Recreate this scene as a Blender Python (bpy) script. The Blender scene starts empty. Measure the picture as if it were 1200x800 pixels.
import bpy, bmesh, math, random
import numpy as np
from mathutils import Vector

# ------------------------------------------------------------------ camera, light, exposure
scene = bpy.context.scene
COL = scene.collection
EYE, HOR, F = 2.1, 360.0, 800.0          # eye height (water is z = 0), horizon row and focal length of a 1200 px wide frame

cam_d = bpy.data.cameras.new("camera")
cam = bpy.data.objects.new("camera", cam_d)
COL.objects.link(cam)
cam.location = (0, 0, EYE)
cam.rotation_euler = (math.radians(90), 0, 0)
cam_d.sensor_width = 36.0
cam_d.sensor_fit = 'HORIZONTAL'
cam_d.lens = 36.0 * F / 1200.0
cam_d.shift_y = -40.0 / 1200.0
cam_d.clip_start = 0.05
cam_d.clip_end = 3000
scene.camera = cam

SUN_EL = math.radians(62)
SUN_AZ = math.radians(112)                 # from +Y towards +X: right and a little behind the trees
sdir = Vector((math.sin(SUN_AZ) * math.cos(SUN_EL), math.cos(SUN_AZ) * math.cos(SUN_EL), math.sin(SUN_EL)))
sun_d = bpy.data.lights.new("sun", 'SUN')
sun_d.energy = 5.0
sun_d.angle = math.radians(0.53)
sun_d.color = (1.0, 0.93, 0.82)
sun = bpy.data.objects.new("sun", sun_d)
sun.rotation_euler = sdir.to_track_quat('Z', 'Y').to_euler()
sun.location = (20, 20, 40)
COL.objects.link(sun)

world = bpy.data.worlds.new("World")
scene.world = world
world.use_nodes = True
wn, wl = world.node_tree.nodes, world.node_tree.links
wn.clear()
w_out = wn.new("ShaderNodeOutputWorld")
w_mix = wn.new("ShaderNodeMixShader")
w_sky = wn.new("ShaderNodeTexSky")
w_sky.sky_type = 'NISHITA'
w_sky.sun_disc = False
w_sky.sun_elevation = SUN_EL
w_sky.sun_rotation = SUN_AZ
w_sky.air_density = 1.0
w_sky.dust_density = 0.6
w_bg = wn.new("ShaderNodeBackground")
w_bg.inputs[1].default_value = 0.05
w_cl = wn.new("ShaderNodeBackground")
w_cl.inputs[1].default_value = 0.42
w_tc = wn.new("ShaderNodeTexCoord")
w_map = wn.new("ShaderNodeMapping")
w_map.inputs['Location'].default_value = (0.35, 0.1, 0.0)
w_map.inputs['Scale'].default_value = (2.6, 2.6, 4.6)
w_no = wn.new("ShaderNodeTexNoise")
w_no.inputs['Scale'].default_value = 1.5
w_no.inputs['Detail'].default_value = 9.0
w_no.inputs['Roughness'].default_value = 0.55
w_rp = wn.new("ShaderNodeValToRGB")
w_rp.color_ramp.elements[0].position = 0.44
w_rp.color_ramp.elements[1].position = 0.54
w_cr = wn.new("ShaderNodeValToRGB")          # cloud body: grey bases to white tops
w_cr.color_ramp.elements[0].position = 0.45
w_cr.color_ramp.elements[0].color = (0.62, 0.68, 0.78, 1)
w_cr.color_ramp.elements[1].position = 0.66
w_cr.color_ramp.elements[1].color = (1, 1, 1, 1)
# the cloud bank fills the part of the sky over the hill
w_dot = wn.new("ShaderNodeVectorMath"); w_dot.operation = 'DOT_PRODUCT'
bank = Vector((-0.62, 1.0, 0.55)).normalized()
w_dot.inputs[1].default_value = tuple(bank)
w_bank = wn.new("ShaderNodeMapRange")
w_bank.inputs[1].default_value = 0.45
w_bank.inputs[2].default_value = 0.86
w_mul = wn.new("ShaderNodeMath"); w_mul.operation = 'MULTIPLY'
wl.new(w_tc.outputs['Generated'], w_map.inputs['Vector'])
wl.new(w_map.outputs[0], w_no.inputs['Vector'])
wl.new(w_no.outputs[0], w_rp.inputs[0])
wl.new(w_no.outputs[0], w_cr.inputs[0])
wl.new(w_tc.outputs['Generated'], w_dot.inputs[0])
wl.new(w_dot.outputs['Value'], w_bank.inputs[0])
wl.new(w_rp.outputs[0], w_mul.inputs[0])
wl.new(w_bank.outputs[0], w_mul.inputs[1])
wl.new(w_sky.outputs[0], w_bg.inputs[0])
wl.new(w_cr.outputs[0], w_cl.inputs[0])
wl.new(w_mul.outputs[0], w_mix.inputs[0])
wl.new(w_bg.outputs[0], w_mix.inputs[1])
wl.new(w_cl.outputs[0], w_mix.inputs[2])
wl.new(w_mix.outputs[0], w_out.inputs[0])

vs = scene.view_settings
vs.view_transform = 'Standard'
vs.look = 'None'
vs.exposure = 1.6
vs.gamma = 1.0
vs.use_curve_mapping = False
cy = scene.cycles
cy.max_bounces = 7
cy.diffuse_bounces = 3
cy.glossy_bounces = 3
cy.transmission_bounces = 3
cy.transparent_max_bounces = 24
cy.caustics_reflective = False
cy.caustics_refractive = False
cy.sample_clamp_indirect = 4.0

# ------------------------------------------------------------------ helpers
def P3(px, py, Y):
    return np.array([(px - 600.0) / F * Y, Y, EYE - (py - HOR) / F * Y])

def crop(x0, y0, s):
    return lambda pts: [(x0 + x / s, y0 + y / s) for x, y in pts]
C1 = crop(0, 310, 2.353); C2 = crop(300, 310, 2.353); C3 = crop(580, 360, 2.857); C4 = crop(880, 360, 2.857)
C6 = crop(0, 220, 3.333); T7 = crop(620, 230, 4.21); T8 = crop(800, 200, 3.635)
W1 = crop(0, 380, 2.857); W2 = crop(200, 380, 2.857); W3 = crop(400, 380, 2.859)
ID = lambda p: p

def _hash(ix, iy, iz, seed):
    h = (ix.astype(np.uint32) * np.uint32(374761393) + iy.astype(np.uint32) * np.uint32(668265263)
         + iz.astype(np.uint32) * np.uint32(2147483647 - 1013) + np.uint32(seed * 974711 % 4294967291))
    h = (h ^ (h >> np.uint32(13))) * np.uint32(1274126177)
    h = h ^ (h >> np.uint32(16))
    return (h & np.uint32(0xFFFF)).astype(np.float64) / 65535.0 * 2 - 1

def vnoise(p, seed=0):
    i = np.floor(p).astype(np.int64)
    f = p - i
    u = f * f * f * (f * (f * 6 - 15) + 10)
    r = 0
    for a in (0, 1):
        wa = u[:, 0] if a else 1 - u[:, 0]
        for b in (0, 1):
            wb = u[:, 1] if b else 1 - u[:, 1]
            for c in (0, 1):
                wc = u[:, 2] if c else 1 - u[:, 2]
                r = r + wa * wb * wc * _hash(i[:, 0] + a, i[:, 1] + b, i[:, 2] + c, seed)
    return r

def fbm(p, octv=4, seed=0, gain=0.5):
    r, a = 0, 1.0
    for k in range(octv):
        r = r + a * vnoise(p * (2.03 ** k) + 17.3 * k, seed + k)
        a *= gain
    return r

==

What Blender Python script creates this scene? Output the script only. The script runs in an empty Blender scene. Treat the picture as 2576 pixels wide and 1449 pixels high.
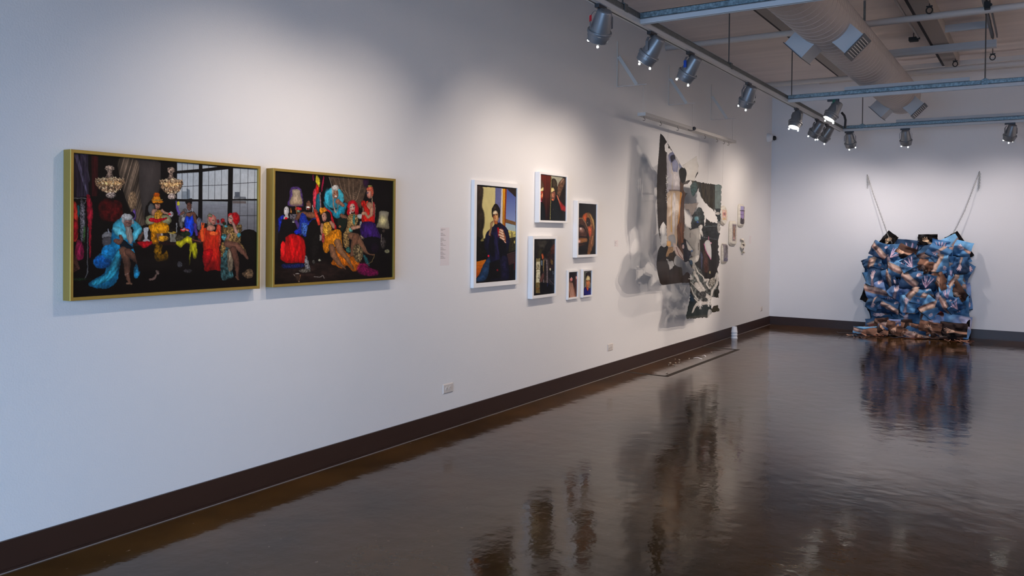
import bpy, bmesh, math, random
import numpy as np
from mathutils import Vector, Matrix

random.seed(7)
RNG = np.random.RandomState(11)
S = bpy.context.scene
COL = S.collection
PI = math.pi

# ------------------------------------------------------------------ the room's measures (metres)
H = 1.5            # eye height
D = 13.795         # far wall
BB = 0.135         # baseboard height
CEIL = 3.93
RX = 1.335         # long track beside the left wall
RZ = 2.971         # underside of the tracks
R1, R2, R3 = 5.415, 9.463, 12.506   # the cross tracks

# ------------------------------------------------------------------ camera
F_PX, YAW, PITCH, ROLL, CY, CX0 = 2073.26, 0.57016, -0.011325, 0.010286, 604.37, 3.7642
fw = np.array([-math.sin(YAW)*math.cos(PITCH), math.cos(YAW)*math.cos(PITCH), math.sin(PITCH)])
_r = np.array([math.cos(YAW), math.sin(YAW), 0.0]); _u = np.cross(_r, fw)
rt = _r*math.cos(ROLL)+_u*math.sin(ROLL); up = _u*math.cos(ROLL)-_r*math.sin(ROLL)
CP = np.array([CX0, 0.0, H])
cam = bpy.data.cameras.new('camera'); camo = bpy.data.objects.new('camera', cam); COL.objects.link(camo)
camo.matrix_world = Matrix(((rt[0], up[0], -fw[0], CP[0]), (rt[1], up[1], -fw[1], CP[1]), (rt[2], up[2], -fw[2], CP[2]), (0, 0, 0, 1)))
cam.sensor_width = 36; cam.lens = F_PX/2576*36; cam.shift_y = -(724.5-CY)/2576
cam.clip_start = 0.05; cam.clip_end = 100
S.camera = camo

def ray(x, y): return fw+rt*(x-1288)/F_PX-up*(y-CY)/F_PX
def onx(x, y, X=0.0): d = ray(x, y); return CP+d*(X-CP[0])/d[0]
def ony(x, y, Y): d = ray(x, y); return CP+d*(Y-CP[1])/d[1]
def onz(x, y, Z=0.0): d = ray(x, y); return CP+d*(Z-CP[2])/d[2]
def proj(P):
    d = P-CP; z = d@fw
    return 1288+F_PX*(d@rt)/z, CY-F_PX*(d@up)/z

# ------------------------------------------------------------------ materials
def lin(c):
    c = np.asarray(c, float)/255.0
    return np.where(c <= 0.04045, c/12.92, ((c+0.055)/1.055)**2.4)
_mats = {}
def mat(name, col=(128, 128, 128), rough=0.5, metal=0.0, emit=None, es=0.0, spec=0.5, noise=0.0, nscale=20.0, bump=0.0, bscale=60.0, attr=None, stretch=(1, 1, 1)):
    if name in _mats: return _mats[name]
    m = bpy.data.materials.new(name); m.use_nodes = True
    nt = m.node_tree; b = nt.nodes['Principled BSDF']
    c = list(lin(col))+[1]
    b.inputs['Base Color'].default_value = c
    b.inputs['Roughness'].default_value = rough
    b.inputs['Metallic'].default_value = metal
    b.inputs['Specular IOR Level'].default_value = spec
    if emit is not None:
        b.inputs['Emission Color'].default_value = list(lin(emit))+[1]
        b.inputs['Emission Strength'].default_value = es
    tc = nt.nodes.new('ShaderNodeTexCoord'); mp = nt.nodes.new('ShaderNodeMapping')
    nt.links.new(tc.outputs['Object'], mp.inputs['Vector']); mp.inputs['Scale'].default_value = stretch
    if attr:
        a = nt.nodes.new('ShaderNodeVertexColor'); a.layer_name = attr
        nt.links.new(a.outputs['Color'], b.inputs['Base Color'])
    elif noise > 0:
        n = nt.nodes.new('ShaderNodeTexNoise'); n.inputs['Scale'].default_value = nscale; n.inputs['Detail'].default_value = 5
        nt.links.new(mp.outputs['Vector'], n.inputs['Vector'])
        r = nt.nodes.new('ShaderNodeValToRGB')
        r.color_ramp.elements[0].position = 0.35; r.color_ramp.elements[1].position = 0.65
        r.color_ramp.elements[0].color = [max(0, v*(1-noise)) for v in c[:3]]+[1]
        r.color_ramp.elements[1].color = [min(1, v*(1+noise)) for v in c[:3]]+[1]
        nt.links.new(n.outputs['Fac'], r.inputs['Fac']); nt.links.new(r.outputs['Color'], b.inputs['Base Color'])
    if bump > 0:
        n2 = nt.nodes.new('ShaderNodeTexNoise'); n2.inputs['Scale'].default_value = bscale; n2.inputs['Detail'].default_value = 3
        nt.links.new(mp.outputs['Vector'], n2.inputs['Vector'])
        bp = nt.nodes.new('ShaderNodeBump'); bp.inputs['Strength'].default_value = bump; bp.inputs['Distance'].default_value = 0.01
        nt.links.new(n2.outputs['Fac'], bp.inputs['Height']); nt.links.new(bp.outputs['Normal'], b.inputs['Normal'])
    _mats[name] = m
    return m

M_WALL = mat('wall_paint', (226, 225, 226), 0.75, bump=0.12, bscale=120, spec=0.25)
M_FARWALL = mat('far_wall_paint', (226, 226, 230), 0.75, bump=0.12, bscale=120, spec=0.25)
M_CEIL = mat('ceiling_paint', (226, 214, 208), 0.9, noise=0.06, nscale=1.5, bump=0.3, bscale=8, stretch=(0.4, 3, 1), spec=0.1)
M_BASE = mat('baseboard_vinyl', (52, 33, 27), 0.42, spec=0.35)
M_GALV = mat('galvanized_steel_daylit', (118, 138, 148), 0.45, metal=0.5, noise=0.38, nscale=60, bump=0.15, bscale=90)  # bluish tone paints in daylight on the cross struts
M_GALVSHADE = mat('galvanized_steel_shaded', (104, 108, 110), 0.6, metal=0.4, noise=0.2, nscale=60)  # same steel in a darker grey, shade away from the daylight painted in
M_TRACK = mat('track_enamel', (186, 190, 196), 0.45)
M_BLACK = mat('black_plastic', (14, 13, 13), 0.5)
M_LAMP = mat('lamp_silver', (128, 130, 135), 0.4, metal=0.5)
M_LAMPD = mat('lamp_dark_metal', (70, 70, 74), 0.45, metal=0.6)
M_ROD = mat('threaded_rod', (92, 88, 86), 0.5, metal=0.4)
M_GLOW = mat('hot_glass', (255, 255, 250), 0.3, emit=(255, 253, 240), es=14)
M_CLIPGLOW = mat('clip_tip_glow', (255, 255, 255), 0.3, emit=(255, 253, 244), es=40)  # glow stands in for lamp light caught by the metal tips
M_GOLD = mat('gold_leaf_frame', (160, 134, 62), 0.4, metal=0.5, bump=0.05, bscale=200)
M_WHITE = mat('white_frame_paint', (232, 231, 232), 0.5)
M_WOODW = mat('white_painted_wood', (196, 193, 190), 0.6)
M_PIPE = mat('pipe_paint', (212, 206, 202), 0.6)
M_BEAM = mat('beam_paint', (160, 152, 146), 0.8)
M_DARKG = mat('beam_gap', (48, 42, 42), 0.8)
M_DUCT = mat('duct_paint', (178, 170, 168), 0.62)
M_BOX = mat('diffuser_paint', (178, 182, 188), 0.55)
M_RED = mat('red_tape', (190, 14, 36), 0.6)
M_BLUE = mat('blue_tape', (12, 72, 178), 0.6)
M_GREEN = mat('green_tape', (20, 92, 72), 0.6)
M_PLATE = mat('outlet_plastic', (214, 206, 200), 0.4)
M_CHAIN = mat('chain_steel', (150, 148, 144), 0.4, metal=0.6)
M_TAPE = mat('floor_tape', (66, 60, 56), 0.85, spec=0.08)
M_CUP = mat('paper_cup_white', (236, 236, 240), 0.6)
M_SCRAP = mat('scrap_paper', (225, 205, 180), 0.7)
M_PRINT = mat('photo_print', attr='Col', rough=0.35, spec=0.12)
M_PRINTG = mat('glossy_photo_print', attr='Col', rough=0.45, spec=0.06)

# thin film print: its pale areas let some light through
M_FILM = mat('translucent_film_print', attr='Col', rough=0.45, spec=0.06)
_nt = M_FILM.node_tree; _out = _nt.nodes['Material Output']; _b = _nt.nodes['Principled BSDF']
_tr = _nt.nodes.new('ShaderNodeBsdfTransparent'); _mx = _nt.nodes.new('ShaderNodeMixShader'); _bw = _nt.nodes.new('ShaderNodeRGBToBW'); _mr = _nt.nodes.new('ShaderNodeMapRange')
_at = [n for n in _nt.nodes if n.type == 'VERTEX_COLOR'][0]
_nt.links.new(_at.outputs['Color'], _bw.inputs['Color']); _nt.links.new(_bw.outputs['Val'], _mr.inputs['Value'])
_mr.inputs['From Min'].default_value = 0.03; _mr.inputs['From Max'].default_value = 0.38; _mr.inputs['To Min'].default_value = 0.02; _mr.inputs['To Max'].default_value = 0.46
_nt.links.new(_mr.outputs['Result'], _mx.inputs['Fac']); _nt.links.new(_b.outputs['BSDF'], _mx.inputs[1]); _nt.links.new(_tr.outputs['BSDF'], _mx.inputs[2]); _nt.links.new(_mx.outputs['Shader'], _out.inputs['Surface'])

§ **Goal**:
Note every line above where the string "this" shows up, and copy those lines.

§ **Output below**:
Recreate this scene as a Blender Python (bpy) script. The Blender scene starts empty. Measure the picture as if it were 1200x800 pixels.
What Blender Python script creates this scene? Output the script only. The script runs in an empty Blender scene. Treat the picture as 2576 pixels wide and 1449 pixels high.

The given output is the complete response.